Selby knocked out in 1st round of World Snooker
LONDON: Defending champion Mark Selby suffered a shock first-round defeat in snooker’s World Championship on Saturday as fellow cuemaster Ronnie O’Sullivan was made to struggle.
The opening day of the tournament saw Selby beaten 10-4 by Joe Perry in an all-English contest while their compatriot O’Sullivan, bidding for a sixth world title, found himself 6-3 down to Scotland’s Stephen Maguire. That match resumes on Sunday. Selby was aiming to become just the third player after Steve Davis and Stephen Hendry to win three successive world title since the tournament moved to its present home of Sheffield’s Crucible Theatre in northern England back in 1977.
But Perry didn’t look back after racing into a 7-2 lead in the morning session and not even Selby, renowned as a tough match-player, could overturn such a heavy deficit on this occasion. “I lost it really in the first session,” said Selby. “My safety wasn’t up to scratch and every time I made a mistake he punished me heavily.”
Selby, however, was quick to acknowledge the quality of Perry’s performance, adding: “He’s underachieved if anything. He should have won a lot more than he’s won. I’ve always rated him as a top player.
“The last three or four years I’ve had some good success here so I can’t complain.”Meanwhile an elated Perry said: “I’m delighted, I’m chuffed. When the draw came out it’s one of your two worst nightmares. “When you beat the world number one, world champion, in any tournament it’s a great feeling,” the 43-year-old, a World Championship semi-finalist in 2008, added.
“To do it at the Crucible makes it even more special.”

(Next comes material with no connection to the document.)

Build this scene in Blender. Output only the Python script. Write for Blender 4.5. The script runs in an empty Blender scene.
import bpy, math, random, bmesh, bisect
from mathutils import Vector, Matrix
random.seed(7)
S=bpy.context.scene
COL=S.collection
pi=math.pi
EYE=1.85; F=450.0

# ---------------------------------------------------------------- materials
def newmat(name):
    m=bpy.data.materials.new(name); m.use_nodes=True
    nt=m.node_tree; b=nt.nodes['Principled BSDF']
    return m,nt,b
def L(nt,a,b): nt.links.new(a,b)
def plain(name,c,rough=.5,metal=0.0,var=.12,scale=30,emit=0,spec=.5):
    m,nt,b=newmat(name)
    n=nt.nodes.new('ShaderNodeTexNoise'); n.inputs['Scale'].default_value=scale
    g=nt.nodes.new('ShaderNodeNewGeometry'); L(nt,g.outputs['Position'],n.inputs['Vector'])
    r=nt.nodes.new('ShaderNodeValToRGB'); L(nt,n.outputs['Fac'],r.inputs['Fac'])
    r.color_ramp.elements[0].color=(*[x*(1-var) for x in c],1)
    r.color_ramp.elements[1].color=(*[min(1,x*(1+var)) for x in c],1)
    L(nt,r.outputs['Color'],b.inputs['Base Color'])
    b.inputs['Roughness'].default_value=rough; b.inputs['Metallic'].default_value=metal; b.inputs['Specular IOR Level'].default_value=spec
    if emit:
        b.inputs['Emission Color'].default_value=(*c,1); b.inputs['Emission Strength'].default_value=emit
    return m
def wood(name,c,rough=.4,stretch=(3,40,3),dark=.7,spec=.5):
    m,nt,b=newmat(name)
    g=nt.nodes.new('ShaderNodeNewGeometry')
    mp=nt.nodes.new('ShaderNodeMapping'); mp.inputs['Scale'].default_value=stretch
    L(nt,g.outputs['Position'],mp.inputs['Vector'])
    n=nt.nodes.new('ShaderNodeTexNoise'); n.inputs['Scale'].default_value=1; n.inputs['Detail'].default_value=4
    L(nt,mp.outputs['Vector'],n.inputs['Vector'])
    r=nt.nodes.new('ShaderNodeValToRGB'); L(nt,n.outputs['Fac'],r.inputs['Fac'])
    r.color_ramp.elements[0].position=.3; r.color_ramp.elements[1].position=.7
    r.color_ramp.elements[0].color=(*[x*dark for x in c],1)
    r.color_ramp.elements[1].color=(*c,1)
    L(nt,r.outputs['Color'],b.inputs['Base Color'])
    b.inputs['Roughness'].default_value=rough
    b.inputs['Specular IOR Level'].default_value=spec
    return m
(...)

O’Sullivan, nicknamed ‘the Rocket’ for the breathtaking speed and fluency with which he plays when in top form, showed his enduring class with back-to-back century breaks against Maguire. But Maguire held his nerve to win the last two frames of the day and leave O’Sullivan facing the prospect of his first opening-round defeat at the World Championship since he lost 10-6 to Hong Kong’s Marco Fu in 2003.In other matches, 2006 world champion Graeme Dott went 6-3 up against Ali Carter, twice a losing finalist, with Chinese debutant Lyu Haotian leading Fu by the same score.